ホイールハウス内の空気を引き抜く働きがある
レーシングカーやチューニングカーのフロントバンパーの脇についている小さな空力デバイスは、フロントカナードというパーツだ。見た目がレーシーで、ドレスアップパーツとしても魅力があるけれど、空力的にはどんな理屈で、どんな効果があるのだろうか?
カナードはウイングとは原理と狙いが違う
レーシングカーにカナードを取り付ける理由は、想像通りダウンフォースを得るため。ダウンフォースというと、翼の上面と下面を通る空気の流速の違いを利用し、走行するクルマを地面に押しつける “ウイング”が真っ先に思い浮かび、このカナードも小型のウイングの一種と思うかもしれないが、じつは原理と狙いはまるで違う。
カナードは他の空力パーツと違って、空気を整流するものではなく、ボディサイドに強い渦=ボルテックスを作って、ホイールハウス内の空気を引き抜く働きがある。市販車や市販車ベースのレース車両、いわゆるツーリングカーの場合、タイヤにぶつかった空気はタイヤの前面で高い圧力になり、ホイールハウスの中で逃げ場がなくなり車体を持ち上げる力=リフトフォースとして作用する。同時にボディ下面の圧力も低減させるので、車体を不安定にさせてしまう……。
それを解消するために、カナードは、あえて強い渦を発生させて、ホイールハウス内の空気を引き抜くために開発されたエアロパーツだ。具体的にどのぐらい効果があるのだろうか。
デメリットが少ないカナードは装着する価値が大きい
レーシングカーの空力スペシャリストとして知られるムーンクラフトのデータによると、スーパーGTのLOTUS EVORA(GT300クラス)に、ムーンクラフトが開発したフロントカナードを取り付けると、フロントのダウンフォース(CLf)は8%も増加。その分、ドラッグ(空気抵抗)が増えそうだが、Cd値(空気抵抗係数)は0.3%しか増えなかったとのこと。
もちろんムーンクラフト製のカナードがスグレモノだというのはあるにせよ、効果は大きくデメリットが少ないカナードは、装着する価値が大きいことがわかるはずだ。
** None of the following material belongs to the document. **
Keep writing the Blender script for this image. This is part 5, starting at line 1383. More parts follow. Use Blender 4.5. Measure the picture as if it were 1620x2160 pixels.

市販車にもアフターパーツで取り付けられるカナードがいくつか発売されているが、ドレスアップではなく機能パーツとして装着するなら、ワークス系のブランドか、モータースポーツで実績のあるエアロメーカーの車種専用で、取り付け位置も細かく指定されているものから選びたい。
また形状や材質によっては、保安基準をクリアできない製品もあるので、保安基準に適合しているかどうかを確認してから装着しよう。